Hit Man garnered raves throughout festival season, with everyone swearing that this had the chance to be the rare indie crossover hit. When the film was purchased by Netflix, that dream got a little bit deflated, and the movie seemed doomed to a fate of being scrolled past by people trying to get to the latest episode of Love Is Blind. The reality is that 2024 was always going to be a hostile environment for the commercial prospects of a movie like this. Directed by the great Richard Linklater (who co-wrote the script with Powell himself), Hit Man lays itself out as a low-stakes, high-concept comedy that blends the tropes of noir and screwball into something fully unique. You wonder if someone lacking the literacy in film history would see it as anything more than a dopey comedy where the main star gets to wear a lot of funny costumes.
But anyone who actually sees Hit Man – especially anyone who sees it with a packed crowd – would be hard pressed to deny the mark this movie leaves on an audience. Its mix of lithe humor with legitimate suspense is executed expertly. The script is based on an actual man named Gary Johnson, an easygoing community college philosophy instructor who moonlights doing work for the New Orleans Police Department. Gary’s specialty is setting up the tech for sting operations, particularly organized arrests for people looking to hire contract killers. “Hit men” are romanticized in the popular culture, but the truth is that most advertising killers are just undercover police officers looking to entrap murderous suspects. When a sudden shake-up on the job forces Gary to step-in as the fake hit man, something amazing happens within the unassuming Gary – he realizes that he’s actually very good at it.
A Jungian scholar, Gary’s fascination with human behavior plays well into his new gig. He researches each new suspect thoroughly, studying their psychology to come up with the perfect character to get them to incriminate themselves. This includes a lot of physical alteration. Want to catch a gun-toting MAGA man? Gary sports an American flag bandana and a neck tattoo while slinging clay pigeons. An angry wife looking for a spousal execution? A goth Russian with jet black hair might be convincing. When he meets with Madison Masters (Adria Arjona), an abused wife looking for a way out, Gary busts out the character of Ron. Ron is a confident hunk with slicked back hair and a tantalizingly unbuttoned shirt – a far cry from Gary, a bespectacled birding enthusiast.

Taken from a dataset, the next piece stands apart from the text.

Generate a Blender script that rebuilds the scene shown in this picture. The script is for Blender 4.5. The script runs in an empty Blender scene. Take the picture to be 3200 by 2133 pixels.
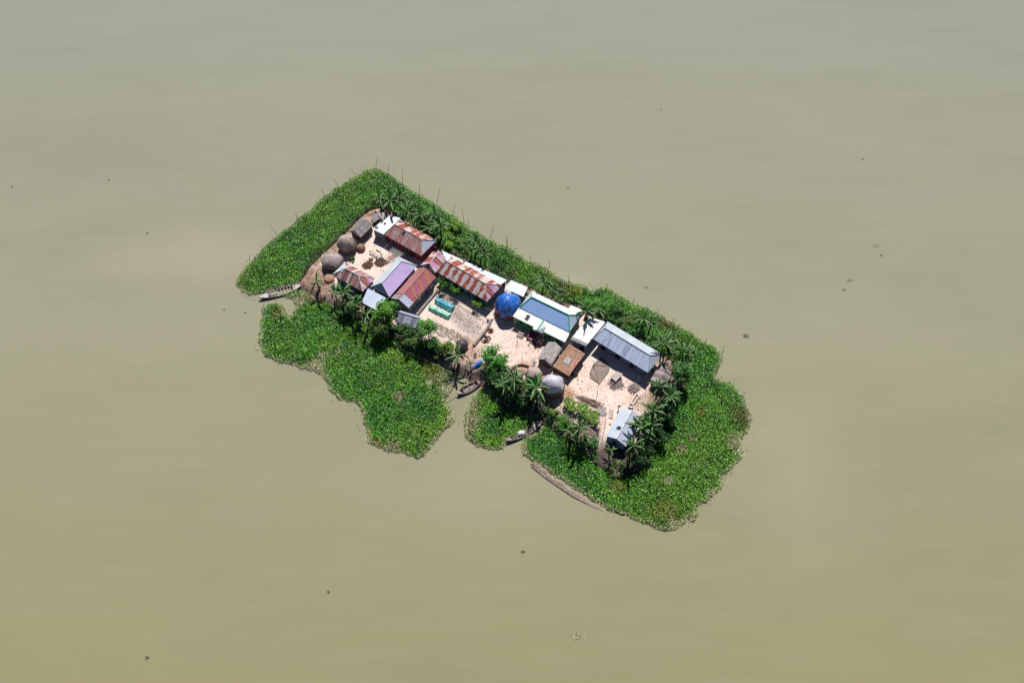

Ron’s relationship with Madison is where the movie really takes off, and begins to mix the neo-noir tropes with romantic comedy aesthetics. Paralyzed by her beauty, Ron/Gary begins to bend the ethical rules of his job, which confuses his fellow officers (Retta, Sanjay Rao), and infuriates Jasper (Austin Amelio), who is the corrupt police officer that Gary was forced to replace. Gary is falling for Madison, but he’s also becoming infatuated with being Ron, and all the perks that that affords him. As their affair unfolds, the complications compound themselves, and Gary is forced to be quick on his feet both in his personal and professional life. The achievement of Hit Man is how well Linklater and Powell convince you that a demure personality like Gary could actually pull this off.
Linklater is a filmmaker who has sustained decades of success because of his acumen and his versatility. Films like Waking Life and the Before trilogy can feel like intellectual exercises, while School of Rock and his Bad News Bears remake can feel like Hollywood enterprises. As varied as his films are, they’re all linked by his lack of pretension and character focus. Perhaps more than any major director of his era, he almost never lets the perfect be the enemy of the good, which can explain a few of his middle-of-the-road flops, but also is the foundation of a director who can make Boyhood and Dazed and Confused, and do both extremely well. Hit Man is the work of an artist of the utmost competence, whose mastery of narrative beats, polished over three decades, allows him to creatively explore aspects of tone and narrative that most films of this ilk do not.
But let’s get back to star and co-writer Powell, whose performance here is somewhere between 80s Tom Hanks and 90s Tom Cruise. In Top Gun: Maverick he got to play a Han Solo-esque role that was vacuous on paper but impressive in execution. In last year’s Anyone But You, he shared chemistry with Sydney Sweeney; a chemistry so dynamic that a rather mediocre movie turned into a sizeable hit. Hit Man is his first true leading performance, carrying the burden of the film’s commercial prospects on his own. It’s an incredible advertisement for his skill and screen presence, headlining a high concept comedy and reproducing romantic chemistry with a much different co-star in Arjona. It’s hard to gauge a Netflix movie, but if this and July’s Twisters doesn’t make this the Summer of Powell, then we all have some self-examination to do.
This is not a perfect film, and it’s one that tries to safeguard itself from criticism from the jump by employing one of my least favorite tropes: the title card that states this is a true story… but not really. In another wink to screwball comedy, the film’s ending defaults to a conclusion that force-feeds audience contentment, as if part of the joke is that something so preposterous could happen. In my own efforts to not let the perfect be the enemy of the good, I’ll say that this entertaining almost to an exhilarating degree, and to watch a young actor like Powell spit in the eye of today’s IP-bias is quite a thing to behold. Having Linklater take the director’s chair to make this a reality is a real treat, as the Austin-based director continues to prove that he’s one of the best, most malleable filmmakers in the US today.